Acabamos de saber que a Coreia do Norte realizou um teste nuclear subterrâneo, o terceiro, fazendo explodir uma bomba com cerca de metade da potência da deflagrada em Hiroshima há sessenta anos. O acto foi geralmente condenado e mesmo pelos aliados tradicionais da Coreia do Norte, como foi o caso da China, ou dos países que mais lhe toleram estes comportamentos, como seja a Rússia. O objectivo do teste foi exclusivamente militar e vem na sequência de declarações provocatórias e crescentemente agressivas dos responsáveis do país. Sabendo-se da miséria que aí grassa, da fome que levou à morte milhões de pessoas, este teste militar parece totalmente falho de sentido e merecer o repúdio de toda a humanidade civilizada.
Não sei se Bernardino Soares, o mesmo do célebre “não tenho a certeza de que a Coreia do Norte não seja uma democracia”, pertencerá a esta categoria. Tenho pelo menos o mesmo direito que ele a exprimir esta dúvida, e sobretudo quando se sentiu obrigado a notar que a comunidade internacional tem sobre o tema dois pesos e duas medidas.

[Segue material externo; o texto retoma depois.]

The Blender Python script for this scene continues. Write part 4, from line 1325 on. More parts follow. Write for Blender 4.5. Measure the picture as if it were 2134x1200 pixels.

Deveria Bernardino esclarecer estas enigmáticas declarações, sobretudo considerando que não há recentes notícias de ensaios nucleares de outros países, que o Irão ainda não chegou lá (e esperemos, quando isso acontecer, pela reacção do PC), e por isso faltam termos de comparação para apreciar as contradições da comunidade internacional.
Poderão dizer que se referia ao arsenal nuclear israelita, mas já não há memória aqui de um ensaio nuclear e é injusto comparar as situações: Israel está muito mais ameaçado e por ameaças bem mais reais do que o paranóico regime norte-coreano.
Não há nada de surpreendente naquela atitude, vinda de quem lastimou a morte de Kim Jong Il e recusou um voto de pesar quando morreu Vaclav Havel. Proponho um pequeno exercício: conhecendo-se a obra e a vida de um e outro, se tivéssemos de valorar Bernardino Soares e o seu partido pela sua preferência em relação a estes dois homens e àquilo que representam, a que conclusão chegaríamos?
Há preferências que tanto podem vir da teimosia e do sectarismo como de algo mais fundo, e isso é inquietante. É que não dá para entender a simpatia que o PC insiste em manifestar para com um dos regimes mais repelentes do nosso tempo, a não ser que seja para o indicar como modelo a seguir e, com tanta insistência sobre o assunto, acabará por nos convencer de que é essa a ideia.